Рабочий хотел выкатить бочку, а то неминуемо был бы взрыв, и загорелся сам: живой факел катался по снегу. Это было страшно! Один, два человека только были около, а где же все? Или никто, кроме меня, в это время не смотрел из окна? Или в москательной работало всего два человека? Где все были? Почему, спасая всех, он мучился один. Конечно, первое — надо было снять с него промасленную одежду, но никто не догадался. Через несколько дней он умер в больнице. На всю жизнь этот тяжелый случай остался в душе моей каким-то укором, какой-то виноватостью всех, кто жил в нашем доме. Мне казалось, что мы все не сделали того, что должны были сделать! Может, это все не так, но ощущение чего-то невыполненного не покидало меня всю жизнь.
У Бори и Жоржика своя комната. Борин письменный стол перед окном, а справа тот шкапчик, что был в Ревеле у папы в кабинете. Наверху яхта — работа дяди Павлуши. Ниже этажом — папин корнет в футляре, а дальше всяческие отделения, которые были нужны папе, а Боря их уже использовал по-своему. Столик Жоржика у левой глухой стены, рядом с дверью, выходившей в мою комнату. Кровати мальчиков стояли вдоль стен — одной и другой. Детский платяной шкап в ногах у Бориной постели. Другая дверь вела в коридор.

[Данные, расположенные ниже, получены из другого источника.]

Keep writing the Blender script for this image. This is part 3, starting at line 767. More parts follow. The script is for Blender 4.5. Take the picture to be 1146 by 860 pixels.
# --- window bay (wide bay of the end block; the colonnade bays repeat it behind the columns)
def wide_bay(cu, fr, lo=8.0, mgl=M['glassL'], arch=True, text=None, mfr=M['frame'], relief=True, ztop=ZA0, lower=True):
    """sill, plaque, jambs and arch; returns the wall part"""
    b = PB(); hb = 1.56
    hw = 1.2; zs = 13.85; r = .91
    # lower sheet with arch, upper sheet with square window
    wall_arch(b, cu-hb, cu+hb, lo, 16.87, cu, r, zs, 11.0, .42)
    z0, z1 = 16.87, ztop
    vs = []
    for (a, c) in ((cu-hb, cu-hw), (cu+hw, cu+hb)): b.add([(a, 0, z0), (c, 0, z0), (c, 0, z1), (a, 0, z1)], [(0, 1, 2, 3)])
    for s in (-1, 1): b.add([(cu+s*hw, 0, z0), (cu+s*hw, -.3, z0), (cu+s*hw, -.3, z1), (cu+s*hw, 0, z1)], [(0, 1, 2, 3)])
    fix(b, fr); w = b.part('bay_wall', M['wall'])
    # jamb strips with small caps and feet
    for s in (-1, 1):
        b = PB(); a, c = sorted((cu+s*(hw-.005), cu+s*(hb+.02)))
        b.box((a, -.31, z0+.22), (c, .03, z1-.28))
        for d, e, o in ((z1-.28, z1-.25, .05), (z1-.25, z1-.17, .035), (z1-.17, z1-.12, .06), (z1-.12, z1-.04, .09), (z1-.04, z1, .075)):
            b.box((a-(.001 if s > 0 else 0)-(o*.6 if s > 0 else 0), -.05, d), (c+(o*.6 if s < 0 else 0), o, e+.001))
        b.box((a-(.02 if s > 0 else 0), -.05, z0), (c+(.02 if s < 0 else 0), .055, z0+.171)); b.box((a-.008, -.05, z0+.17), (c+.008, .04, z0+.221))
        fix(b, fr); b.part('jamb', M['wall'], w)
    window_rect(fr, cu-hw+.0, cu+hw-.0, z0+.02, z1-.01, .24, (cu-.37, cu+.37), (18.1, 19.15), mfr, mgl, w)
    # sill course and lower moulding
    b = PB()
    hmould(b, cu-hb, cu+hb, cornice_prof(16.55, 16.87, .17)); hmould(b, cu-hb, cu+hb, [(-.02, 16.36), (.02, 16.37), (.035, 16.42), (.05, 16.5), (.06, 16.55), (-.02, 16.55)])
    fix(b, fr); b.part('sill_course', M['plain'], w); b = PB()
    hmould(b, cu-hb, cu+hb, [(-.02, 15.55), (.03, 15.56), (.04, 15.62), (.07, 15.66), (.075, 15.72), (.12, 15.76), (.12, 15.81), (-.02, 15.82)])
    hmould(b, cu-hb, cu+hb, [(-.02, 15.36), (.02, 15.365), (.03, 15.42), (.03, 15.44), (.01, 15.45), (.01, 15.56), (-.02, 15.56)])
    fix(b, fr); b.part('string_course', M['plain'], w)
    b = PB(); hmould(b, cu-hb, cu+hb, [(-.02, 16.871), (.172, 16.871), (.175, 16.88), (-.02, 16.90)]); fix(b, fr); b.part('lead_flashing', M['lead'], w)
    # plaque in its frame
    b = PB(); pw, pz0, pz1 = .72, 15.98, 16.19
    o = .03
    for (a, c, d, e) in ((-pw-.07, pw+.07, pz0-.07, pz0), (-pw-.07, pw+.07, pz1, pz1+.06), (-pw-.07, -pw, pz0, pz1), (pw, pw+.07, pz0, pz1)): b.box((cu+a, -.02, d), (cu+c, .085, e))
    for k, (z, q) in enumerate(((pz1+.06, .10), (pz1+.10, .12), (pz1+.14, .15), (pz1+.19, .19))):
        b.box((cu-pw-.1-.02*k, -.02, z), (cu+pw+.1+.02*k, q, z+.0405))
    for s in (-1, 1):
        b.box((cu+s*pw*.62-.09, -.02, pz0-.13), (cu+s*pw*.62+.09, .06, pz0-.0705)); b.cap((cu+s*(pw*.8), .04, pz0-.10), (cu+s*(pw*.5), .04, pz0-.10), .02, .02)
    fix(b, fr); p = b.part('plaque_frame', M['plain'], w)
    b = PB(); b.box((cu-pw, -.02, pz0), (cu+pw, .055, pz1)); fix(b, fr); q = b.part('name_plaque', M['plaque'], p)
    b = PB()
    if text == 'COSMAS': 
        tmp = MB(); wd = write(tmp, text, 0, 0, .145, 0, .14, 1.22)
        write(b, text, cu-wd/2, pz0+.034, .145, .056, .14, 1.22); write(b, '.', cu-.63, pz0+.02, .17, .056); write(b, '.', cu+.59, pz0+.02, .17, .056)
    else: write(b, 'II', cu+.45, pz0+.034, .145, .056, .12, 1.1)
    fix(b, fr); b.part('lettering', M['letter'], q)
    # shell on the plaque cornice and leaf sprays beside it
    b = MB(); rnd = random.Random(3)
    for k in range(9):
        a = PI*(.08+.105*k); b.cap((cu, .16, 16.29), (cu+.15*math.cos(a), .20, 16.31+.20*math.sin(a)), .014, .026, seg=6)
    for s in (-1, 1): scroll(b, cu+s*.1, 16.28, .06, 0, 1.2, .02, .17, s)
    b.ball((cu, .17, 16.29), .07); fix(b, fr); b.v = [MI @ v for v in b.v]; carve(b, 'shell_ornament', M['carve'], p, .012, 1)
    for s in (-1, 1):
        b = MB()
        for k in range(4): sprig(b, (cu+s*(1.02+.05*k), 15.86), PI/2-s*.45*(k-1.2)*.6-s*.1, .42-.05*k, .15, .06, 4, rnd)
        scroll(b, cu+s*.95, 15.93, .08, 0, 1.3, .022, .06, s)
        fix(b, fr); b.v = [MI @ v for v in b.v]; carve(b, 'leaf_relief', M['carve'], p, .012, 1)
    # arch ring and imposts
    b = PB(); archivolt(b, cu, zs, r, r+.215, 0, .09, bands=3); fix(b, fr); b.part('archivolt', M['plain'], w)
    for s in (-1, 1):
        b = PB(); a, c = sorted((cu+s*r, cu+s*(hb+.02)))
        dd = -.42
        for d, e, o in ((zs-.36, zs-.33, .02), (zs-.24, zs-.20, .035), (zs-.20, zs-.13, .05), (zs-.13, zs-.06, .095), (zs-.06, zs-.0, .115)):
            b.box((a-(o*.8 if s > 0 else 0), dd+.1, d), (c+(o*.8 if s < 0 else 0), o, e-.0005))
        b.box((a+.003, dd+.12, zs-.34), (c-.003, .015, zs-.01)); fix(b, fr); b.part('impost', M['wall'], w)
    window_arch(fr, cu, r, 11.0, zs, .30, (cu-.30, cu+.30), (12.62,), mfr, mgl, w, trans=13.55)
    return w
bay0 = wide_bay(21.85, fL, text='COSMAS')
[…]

В этой квартире вода лилась из крана и уборная была теплая. Во всех комнатах горели керосиновые лампы. Только в гостиной свет зажигался тогда, когда бывали гости. Керосиновая лампа освещала очень небольшой участок, и кругом вырастали таинственные тени и пугали нас.
В этой же квартире года через два или три стали проводить электричество: арматуры было очень мало в продаже, а всем хотелось иметь свет вечером и без теней и без черного снега, как мы называли копоть.